Normally, the orchestra tunes up, the conductor comes on stage and the music starts. I can only assume that the orchestra tuned up beforehand, but after the conductor came on stage and started playing Dream/Window, it sounded like the orchestra was tuning up all over again, not that one could have easily noticed the difference when listening to this piece. This marks the first time that I’ve heard the orchestra tuning up just before the work was over. In fact, I wounder if the orchestra ever stopped tuning up throughout the performance.

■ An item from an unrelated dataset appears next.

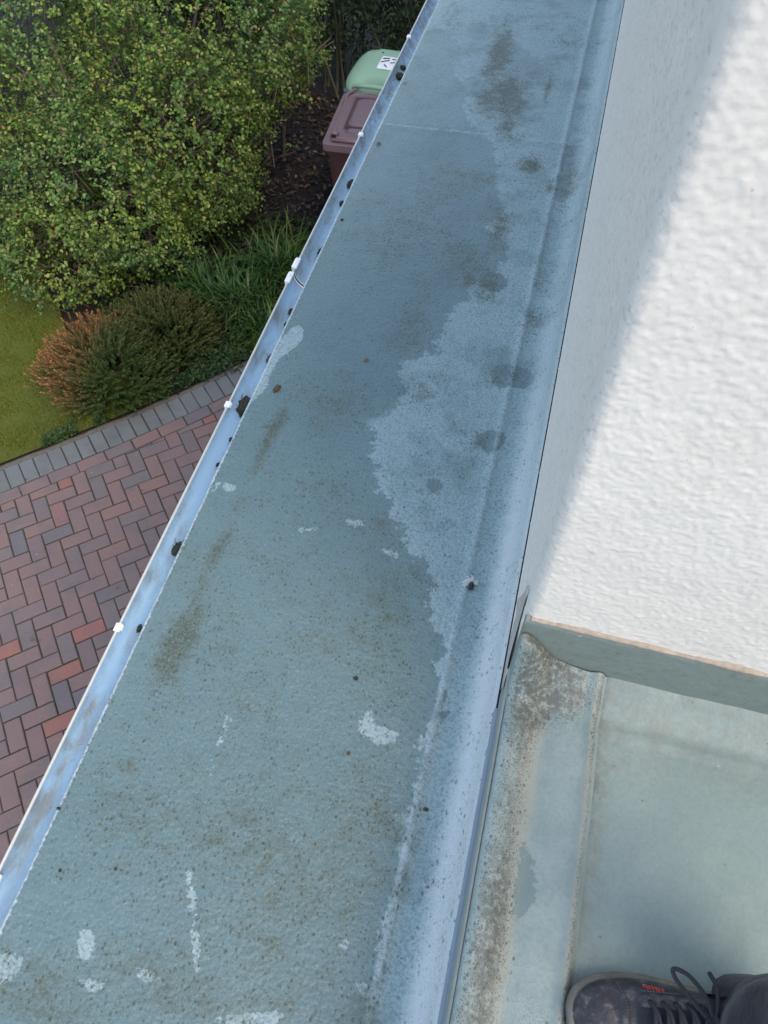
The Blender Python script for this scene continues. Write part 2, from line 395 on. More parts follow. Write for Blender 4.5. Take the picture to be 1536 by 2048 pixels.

Takemitsu was obviously a Trekkie, as in this piece the Enterprise quickly becomes lost in the Nebulous Nebula and nobody can find their way out. Not once did the Captain (or the composer) consult a road map, stop at a gas station to ask directions or use his GPS. While wandering aimlessly through this piece, the listener is, on one occasion, attacked by huge minor chords that go on for far too long, (as did this piece), and is occasionally aware of disembodied bits and pieces of melodies floating by outside the window, but which never stop in and say hello. One just knows that the Atomic Mutant Monsters will be showing up any moment now, and although a little change of pace would have been welcome, sadly, in the end they never did.
“Daddy, Daddy, are we there yet”?
“Shadup ya little So & So or I’ll feed you to Godzilla”
“Oh please do, at least I won’t have to listen to any more of this”.
I’m in complete agreement. And, frankly, those that disrespect him for “appealing to the masses” remind me of the “bad guys” in “Strictly Ballroom” who mentioned, with disdain, the use of “crowd pleasing steps”. ;)
Quit shilly shallying around with niceties. Tell us what you really think.
Well, thank ewe very much for that!
Slathering notes all over a perfectly good piece of paper does not make it "music".
“Why do we hate modern classical music?”
Because it goes so well with modern crap they call art.........
I may be the outlier, according to the author. I enjoy 20th century classical music. Perhaps, like Charles Ives, I just hear differently. :)
Perhaps that’s why my daughter thinks my taste in music is wierd. But I can also enjoy Bach or Berlioz or Obrecht. Ah well.
I’ve tried modern music, on DVD, of course.
I don’t like spinach, either, and it’s spinach.
Frankly, I feel pretty much the same way about modern theater, most modern film, and most, but not all modern art.
What’s the reason. my best guess is that it is the Marxist world-view that informs most of it. But maybe it’s just that it’s ugly
Some “modern” music isn’t really classical ... its just pretentious. To my mind, the best genre for modern classical music is the old-fashioned orchestral movie score.
Listen to “The Battle” from Gladiator, and tell me that doesn’t rival some of the best classical stuff.